Libération publie des chiffres extraits d’une étude du sociologue Laurent Mucchielli, du Centre de recherches sociologiques sur le droit et les institutions pénales : si on prend l’exemple de Clichy-sous-Bois, on voit que la population compte 47 % de moins de 25 ans (32 % dans la région), 28,6 % de familles de trois enfants au moins (la moyenne nationale est à 10,8 %), 33 % d’habitants de nationalité étrangère (19 % dans le département), une pénurie de logements, un taux de chômage à 23,5 %, une capacité de dépense municipale de 617 euros par habitant (moyenne nationale : 992 euros) ; 8,8 médecins pour 10 000 habitants (15,1 en Seine-Saint-Denis), et toujours pas de commissariat (il doit être construit).
Le rapport des Renseignements généraux signale que les conditions d’un déclenchement de violences sont réunies ; les chiffres publiés par Libération donnent une image claire du contexte susceptible de générer des troubles. La question se pose : pourquoi les médias parlent-ils de ces risques ? On peut penser que c’est une manière de les désamorcer (ceux qui veulent exister par une image médiatique peuvent se satisfaire de discours annonciateurs), ou une méthode pour rendre chacun plus vigilant ; certains diront que c’est une bonne façon de justifier des choix politiques qui mettent en avant la justification de l’ordre, de la répression.
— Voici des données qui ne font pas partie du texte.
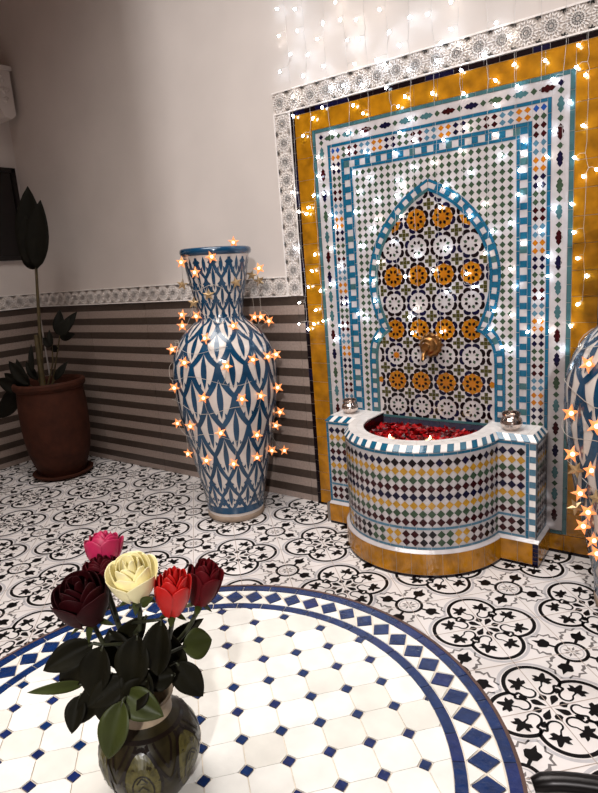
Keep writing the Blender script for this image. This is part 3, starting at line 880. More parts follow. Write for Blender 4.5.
# ------------------------------------------------------------------ star garlands
def star_mesh(name, R, lit):
    mb = MB(); pts = []
    for k in range(10):
        a = PI/2+k*PI/5; r = R if k % 2 == 0 else R*.42
        pts.append((r*cos(a), 0, r*sin(a)))
    vs = pts+[(0,-R*.26,0),(0,R*.26,0)]
    fs = [(k,(k+1)%10,10) for k in range(10)]+[((k+1)%10,k,11) for k in range(10)]
    mb.add(vs, fs, 'star_on' if lit else 'star_off')
    if lit:
        c = MB()
        c.lathe([(0,-.006),(.007,-.003),(.008,.0),(.006,.004),(0,.006)], 'star_core', 8, (0,0,0), 'y')
        o_ = len(mb.v)
        c.v = [(x, y-R*.20, z) for x,y,z in c.v]
        mb.v += c.v; mi = mb.mi('star_core'); mb.f += [[o_+i for i in f] for f in c.f]; mb.m += [mi]*len(c.f)
    return mb
MES = {}
def star_at(parent, p, yaw, spin, R, lit):
    key = (round(R,3), lit)
    if key not in MES:
        o_ = star_mesh('star', R, lit).build('star', parent); MES[key] = o_.data
    else:
        o_ = bpy.data.objects.new('star', MES[key]); COL.objects.link(o_); o_.parent = parent
    o_.location = Vector(p)-parent.location
    o_.rotation_euler = (random.uniform(-.25,.25), spin, yaw)
    if not lit: o_['label'] = 'unlit gold star'
    return o_
def on_vase(x, y, V, R):
    """first hit of the pixel's ray with the vase surface, pushed out a little; else the vase's silhouette plane"""
    d = ray(x, y); best = None
    t = 1.2
    while t < 5:
        q = CAM+d*t
        V_ = (V[0]+(cy*TILT*q.z if V[0] < 0 else 0), V[1]+(sy*TILT*q.z if V[0] < 0 else 0))
        if 0.02 < q.z < 1.385 and math.hypot(q.x-V_[0], q.y-V_[1]) < vr(q.z)+.022:
            n = Vector((q.x-V[0], q.y-V[1], 0)).normalized(); return q, math.atan2(n.x, -n.y)*-1
        t += .004
    return onV(x, y, V, random.uniform(-.05,.12)), random.uniform(.1,.9)
def garland(V, stars, label, R):
    g_ = empty('star_garland', (V[0],V[1],0), label, 'string lights', 'star garlands wound round the vases')
    P3 = []
    for x, y, lit in stars:
        q, yaw = on_vase(x, y, V, R)
        star_at(g_, q, .64+random.uniform(-.35,.35), random.uniform(0,6.28), R*random.uniform(.95,1.0) if False else R, bool(lit))
        P3.append(q)
    # cable: spirals down round the vase, with a short lead to each star
    w_ = MB()
    sp = []
    n = 260
    for i in range(n+1):
        t = i/n; z = 1.33-.93*t+.02*sin(i*.7); a = -.5+t*2*PI*6.5; r = vr(max(.06,min(1.35,z)))+.007+.004*sin(i*1.3)
        sp.append(Vector((V[0]+r*cos(a), V[1]+r*sin(a), z)))
    w_.tube([p_-g_.location for p_ in sp], .0012, 'wire_s', 4)
    for q in P3:
        near = min(sp, key=lambda p_: (p_-q).length)
        mid = (near+q)/2+Vector((0,0,-.02))
        w_.tube([near-g_.location, mid-g_.location, q-g_.location], .001, 'wire_s', 4)
    # drooping loops at the shoulder
    out = [q for q in P3 if math.hypot(q.x-V[0], q.y-V[1]) > vr(max(.06,min(1.35,q.z)))+.04]
    out.sort(key=lambda p_: (p_.x, p_.z))
    for a_, b_ in zip(out[:-1], out[1:]):
        if (a_-b_).length < .35:
            w_.tube([p_-g_.location for p_ in bez(a_, a_+Vector((.02,-.01,.06)), b_+Vector((-.02,-.01,.06)), b_, 8)], .001, 'wire_s', 4)
    w_.build('cable', g_, True)
    return g_
SL = [(78,105,1),(152,92,1),(207,55,1),(112,130,1),(80,160,0),(145,185,0),(213,155,0),(270,120,1),(270,150,0),(252,137,0),(80,235,1),(80,262,1),(115,238,1),(108,205,0),(207,262,1),(137,293,1),(258,240,1),(275,240,1),(295,250,1),(55,320,1),(85,353,1),(190,362,1),(255,345,1),(292,338,1),(312,333,1),(60,415,1),(132,440,1),(228,443,1),(275,435,1),(316,415,1),(68,503,1),(100,510,1),(175,527,1),(265,532,1),(312,508,1),(322,475,1),(95,578,1),(140,595,1),(208,603,1),(265,587,1),(302,570,1),(332,570,1)]
garland((VX,VY), [(150+a*.404,220+b_*.404,l_) for a,b_,l_ in SL], 'warm star light garland on the tall vase by the striped wall', .031)
SR = [(588,364,1),(570.5,413,1),(572,454,1),(590,470,1),(580,493,1),(588,512,1),(583,526,1),(576,470,0),(576,507,0),(597,553,1),(596,426,1),(596,498,0),(593,540,1)]
garland((RX,RY), SR, 'warm star light garland on the vase at the right edge', .031)

# ------------------------------------------------------------------ curtain of fairy lights
def crop(ox, oy, s, L): return [(ox+a*s, oy+c*s) for a, c in L]
BL = []
BL += crop(270,0,.2174,[(32,42),(115,42),(300,10),(242,107),(323,92),(395,90),(503,45),(40,165),(125,142),(215,180),(355,185),(402,182),(548,148),(595,210),(92,250),(175,252),(45,330),(152,350),(245,305),(390,295),(490,275),(525,295),(105,445),(278,405),(337,395),(422,390),(533,405),(240,495),(383,485),(590,490)])
BL += crop(390,0,.2174,[(280,10),(90,80),(172,65),(0,150),(50,210),(280,135),(488,105),(235,200),(315,205),(548,168),(430,252),(215,280),(83,320),(328,325),(570,298),(485,370),(195,430),(68,445),(338,432),(585,400),(40,495),(483,480)])
BL += crop(290,100,.2174,[(15,75),(150,50),(105,85),(290,22),(335,62),(500,40),(60,165),(190,150),(265,150),(330,150),(550,85),(505,150),(128,262),(262,238),(345,240),(570,182),(480,242),(195,312),(130,350),(295,335),(360,355),(560,308),(495,368),(515,398),(155,430),(108,440),(315,422),(395,462),(490,440),(10,425),(85,495),(40,515),(75,525),(188,530),(300,515),(398,548),(510,535)])
BL += crop(400,90,.2174,[(435,205),(300,175),(278,280),(200,230),(55,350),(320,380),(150,335),(460,300),(205,440),(385,525),(570,235),(565,290),(550,370),(545,480),(248,485),(10,440),(185,540)])
BL += crop(290,220,.184,[(245,40),(30,155),(135,188),(222,155),(440,45),(380,140),(265,250),(120,278),(100,365),(165,385),(222,350),(480,230),(50,450),(405,330),(455,330),(140,490),(180,550),(48,565),(100,595),(130,565),(295,450),(370,510),(460,440),(275,575),(405,535),(245,650),(470,640)])
BL += crop(390,200,.2018,[(15,205),(130,275),(275,240),(395,82),(60,75),(470,20),(505,155),(470,265),(75,380),(215,350),(380,365),(280,455),(415,430),(125,540),(515,550),(95,580),(110,660),(255,655),(185,690)])
BL += crop(480,140,.1973,[(340,85),(480,90),(525,185),(590,150),(200,150),(195,278),(20,325),(465,325),(370,345),(155,420),(60,460),(475,468),(305,462),(215,525),(345,590),(495,600),(540,690),(300,225),(345,690),(155,655)])
BL += crop(480,260,.1973,[(175,135),(495,225),(300,185),(80,255),(300,310),(460,335),(240,365),(355,360),(50,350),(160,280),(110,440),(150,455),(415,455)])
BL += crop(480,20,.1973,[(330,205),(160,230),(75,305),(370,300),(490,238),(190,340),(535,278),(525,535),(455,415),(375,560),(500,128),(480,690)])
ded = []
for p_ in BL:
    if all(math.hypot(p_[0]-q[0], p_[1]-q[1]) > 4.5 for q in ded): ded.append(p_)
SX = [-.842,-.744,-.639,-.535,-.431,-.33,-.232,-.130,-.021,.085,.190,.283,.367,.447]
SX += [.54]
groups = [[] for _ in SX]
for x, y in ded:
    q = onY(x, y, -.022)
    i = min(range(len(SX)), key=lambda k: abs(SX[k]-q.x)); groups[i].append(q)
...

On peut penser à l’inverse qu’un tel écho satisfait certes un attrait public pour le sensationnel, mais présente des dangers dans « la vraie vie » : annoncer des risques de violence peut amorcer de vrais actes, voire générer une surenchère (entre quartiers ou entre ce qui est annoncé comme possible et ce qu’on accomplit).
Ce qui reste certain, c’est que la société restant, en temps ordinaire, un peu sourde quand il est question d’inégalités, ceux qui veulent se faire entendre crient.